Bahkan lewat nabi Yehezkiel, Tuhan menekankan bahwa beribadah kepada Tuhan hanya lewat mulut saja adalah sia-sia. Dalam Yehezkiel 33:30–33 disebutkan, "Dan engkau anak manusia, teman-temanmu sebangsa bercakap-cakap mengenai engkau dekat tembok-tembok dan di pintu rumah-rumah dan berkata satu sama lain, masing-masing kepada temannya. Silakan datang dan dengar, apa yang difirmankan oleh TUHAN! Dan mereka datang kepadamu seperti rakyat berkerumun dan duduk di hadapanmu sebagai umat-Ku, mereka mendengar apa yang kauucapkan, tetapi mereka tidak melakukannya; mulutnya penuh dengan kata-kata cinta kasih, tetapi hati mereka mengejar keuntungan yang haram. Sungguh, engkau bagi mereka seperti seorang yang melagukan syair cinta kasih dengan suara yang merdu, dan yang pandai main kecapi; mereka mendengar apa yang kauucapkan, tetapi mereka sama sekali tidak melakukannya. Kalau hal itu datang--dan sungguh akan datang! --mereka akan mengetahui bahwa seorang nabi ada di tengah-tengah mereka."

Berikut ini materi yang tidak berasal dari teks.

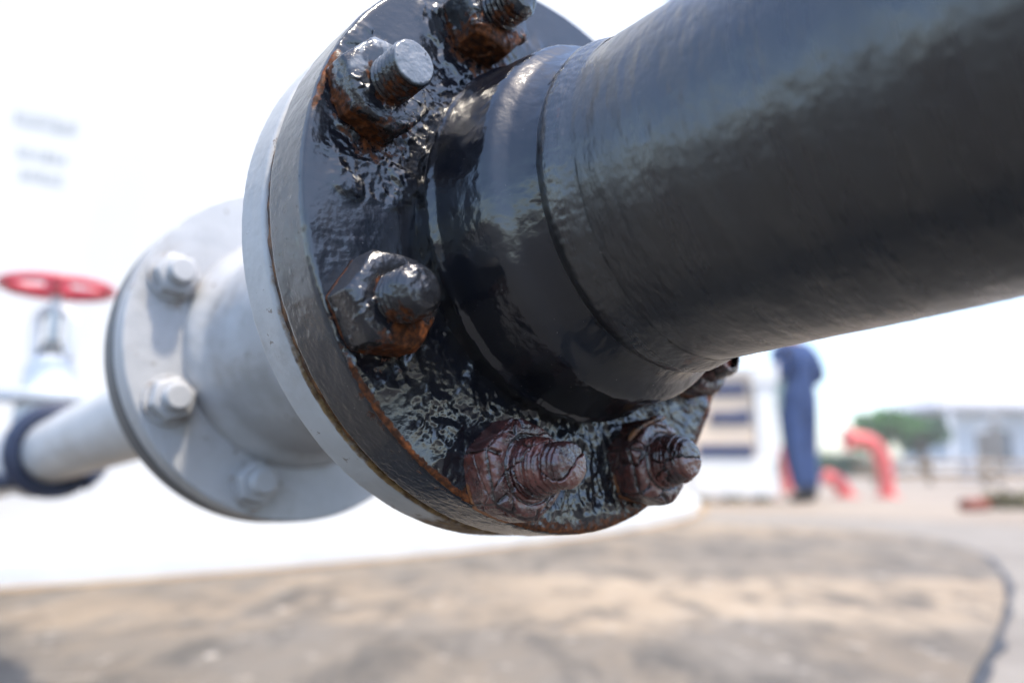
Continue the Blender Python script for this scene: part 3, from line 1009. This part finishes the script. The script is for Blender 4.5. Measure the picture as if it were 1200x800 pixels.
M_SKIN = simple("skin", (0.30, 0.17, 0.11), 0.55, 0.08, 20)
M_NAVY = simple("navy_cotton", (0.020, 0.050, 0.15), 0.85, 0.25, 9, bump=0.3)
M_BOOT = simple("black_leather", (0.022, 0.02, 0.02), 0.5, 0.3, 20)
M_HAIR = simple("dark_hair", (0.012, 0.010, 0.009), 0.6, 0.3, 60)
pe = empty("person", (2.83, 7.62, 0))
pe.scale = (1.06, 1.06, 1.06)
pe.rotation_euler = (0, 0, rad(-66))                       # local -X is where the worker faces
tag(pe, "worker in navy overalls and dark boots, standing with arms bent beside the cream cabinet", "person")
J = [((0, 0, 0.95), (0.12, 0.15)),           # 0 pelvis
     ((-0.01, 0, 1.12), (0.11, 0.14)),       # 1 waist
     ((-0.02, 0, 1.30), (0.12, 0.17)),       # 2 chest
     ((-0.03, 0, 1.43), (0.09, 0.14)),       # 3 shoulders centre
     ((-0.05, 0, 1.51), (0.055, 0.06)),      # 4 neck
     ((-0.075, 0, 1.60), (0.085, 0.078)),    # 5 head low
     ((-0.07, 0, 1.69), (0.098, 0.080)),     # 6 head mid
     ((-0.06, 0, 1.755), (0.065, 0.06)),     # 7 crown
     ((0.0, 0.18, 1.41), 0.058), ((0.06, 0.25, 1.16), 0.046), ((-0.16, 0.20, 1.08), 0.036), ((-0.24, 0.18, 1.09), (0.022, 0.04)),
     ((0.0, -0.18, 1.41), 0.058), ((0.06, -0.25, 1.16), 0.046), ((-0.16, -0.20, 1.10), 0.036), ((-0.24, -0.18, 1.12), (0.022, 0.04)),
     ((0.0, 0.085, 0.88), 0.085), ((-0.02, 0.09, 0.50), 0.060), ((0.03, 0.085, 0.10), 0.042), ((-0.09, 0.095, 0.035), (0.04, 0.03)),
     ((0.0, -0.09, 0.88), 0.085), ((0.02, -0.09, 0.50), 0.060), ((0.08, -0.085, 0.10), 0.042), ((-0.04, -0.095, 0.035), (0.04, 0.03)),
     ((-0.172, 0, 1.655), 0.014)]            # nose
E = [(0, 1), (1, 2), (2, 3), (3, 4), (4, 5), (5, 6), (6, 7), (3, 8), (8, 9), (9, 10), (10, 11), (3, 12), (12, 13), (13, 14), (14, 15),
     (0, 16), (16, 17), (17, 18), (18, 19), (0, 20), (20, 21), (21, 22), (22, 23), (5, 24)]
# fingers and thumb on each hand
for hi, s in ((11, 1), (15, -1)):
    hx, hy, hz = J[hi][0]
    for q, L in zip((-0.028, -0.010, 0.010, 0.028), (0.062, 0.074, 0.078, 0.066)):
        a = len(J)
        J += [((hx - 0.035, hy - s * 0.006, hz + q), 0.0095), ((hx - 0.035 - L * 0.6, hy - s * 0.015, hz + q), 0.009), ((hx - 0.035 - L * 0.85, hy - s * 0.045, hz + q), 0.008)]
        E += [(hi, a), (a, a + 1), (a + 1, a + 2)]
    a = len(J)
    J += [((hx + 0.02, hy - s * 0.03, hz + 0.045), 0.011), ((hx - 0.025, hy - s * 0.055, hz + 0.055), 0.0095)]
    E += [(hi, a), (a, a + 1)]
body = skin_mesh("body", J, E, M_SKIN, pe)
JC = [((0, 0, 0.95), (0.15, 0.185)), ((-0.01, 0, 1.12), (0.14, 0.17)), ((-0.02, 0, 1.30), (0.15, 0.20)), ((-0.03, 0, 1.43), (0.115, 0.17)), ((-0.04, 0, 1.495), (0.075, 0.08)),
      ((0.0, 0.19, 1.41), 0.080), ((0.065, 0.26, 1.16), 0.066), ((-0.14, 0.205, 1.082), 0.055),
      ((0.0, -0.19, 1.41), 0.080), ((0.065, -0.26, 1.16), 0.066), ((-0.14, -0.205, 1.102), 0.055),
      ((0.0, 0.095, 0.88), 0.125), ((-0.02, 0.095, 0.50), 0.105), ((0.03, 0.085, 0.10), 0.075),
      ((0.0, -0.095, 0.88), 0.125), ((0.02, -0.095, 0.50), 0.105), ((0.08, -0.085, 0.10), 0.075)]
EC = [(0, 1), (1, 2), (2, 3), (3, 4), (3, 5), (5, 6), (6, 7), (3, 8), (8, 9), (9, 10), (0, 11), (11, 12), (12, 13), (0, 14), (14, 15), (15, 16)]
skin_mesh("overalls", JC, EC, M_NAVY, pe)
for (x, y) in ((0.03, 0.085), (0.08, -0.085)):
    skin_mesh("boot", [((x + 0.01, y, 0.16), 0.058), ((x + 0.01, y, 0.055), 0.054), ((x - 0.10, y + 0.01, 0.045), (0.045, 0.05)), ((x - 0.16, y + 0.01, 0.038), (0.035, 0.045))],
              [(0, 1), (1, 2), (2, 3)], M_BOOT, pe)
skin_mesh("hair", [((-0.045, 0, 1.66), (0.092, 0.088)), ((-0.045, 0, 1.735), (0.095, 0.085)), ((-0.05, 0, 1.775), (0.06, 0.055))], [(0, 1), (1, 2)], M_HAIR, pe)
for s in (-1, 1):
    bm = bmesh.new()
    bmesh.ops.create_uvsphere(bm, u_segments=10, v_segments=8, radius=0.012, matrix=Matrix.Translation((-0.158, s * 0.032, 1.675)))
    bm_obj("eye", bm, simple("eye_white", (0.6, 0.6, 0.6), 0.2), body, True)
    bm = bmesh.new()
    bmesh.ops.create_uvsphere(bm, u_segments=10, v_segments=8, radius=0.03, matrix=Matrix.Translation((-0.07, s * 0.083, 1.655)) @ Matrix.Diagonal((0.7, 0.35, 1.1, 1)))
    bm_obj("ear", bm, M_SKIN, body, True)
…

Menghadap Tuhan dengan sukacita dan sorak-sorai
Ibadah juga selain dilaksanakan dengan rasa hormat dan takut, juga dilakukan dengan penuh sukacita dan sorak-sorai karena kita menghadap Raja diatas segala raja. Untuk itulah ibadah kita juga disertai dengan tepuk tangan, sebagaimana tertulis dalam Mazmur 47:2-3, "Hai segala bangsa, bertepuktanganlah, elu-elukanlah Allah dengan sorak-sorai! Sebab TUHAN, Yang Mahatinggi, adalah dahsyat, Raja yang besar atas seluruh bumi." Raja Daud yang banyak menggubah mazmur atau nyanyian itu juga berkata, "Beribadahlah kepada TUHAN dengan sukacita, datanglah ke hadapan-Nya dengan sorak-sorai." Dalam Mazmur 100:1-5 dijelaskan dengan gamblang bahwa untuk memasuki pintu gerbang-Nya diawali dengan nyanyian syukur, kemudian pelataran-Nya dengan puji-pujian. Kepada jemaat di Efesus, rasul Paulus menjelaskan bahwa dalam pertemuan ibadah hendaknya puji-pujian disampaikan baik berupa mazmur (koor-koor pendek yang riang gembira), kidung (nyanyian yang terdiri dari beberapa ayat yang berupa pengajaran), dan nyanyian rohani (nyanyian yang diilhamkan roh baik syair maupun notasi tanpa dipelajari sebelumnya) – Efesus 5:19.

Mengapa harus menyanyi dalam ibadah?

Membuang segala keangkuhan
Orang Israel meruntuhkan tembok Yerikho dengan sorak-sorai nyanyian. Lewat memuji Tuhan kita meruntuhkan, membuang tembok-tembok keangkuhan, di mana lewat nyanyian kita memberi pengakuan bahwa dari Tuhan semata kekuatan dan pertolongan kita.

Otoritas Allah ada di dalam kita (Lukas 17:21)
Kuasa Allah hadir dalam pujian umat-Nya, termasuk untuk mengusir setan, dan menyembuhkan penyakit. Oleh sebab itu kita memuji Tuhan karena perbuatan yang dilakukan-Nya dan menyembah Dia untuk menyatakan siapa Dia yang sesungguhnya buat kita.

Suara kita dapat menyentuh dan menarik perhatian Tuhan
Ketika Hagar dan Ismael diusir dan mengembara di padang gurun yang gersang, keduanya menangis. Namun tangisan Ismael lebih keras sehingga menarik perhatian Allah sehingga Ia pun mendengar suara anak itu dan memberikan pertolongan (Kejadian 21:15–16). Karena itu kalau kita bernyanyi atau berseru kepada Allah, dituntut untuk membuka mulut lebar-lebar (Mazmur 81:11 ).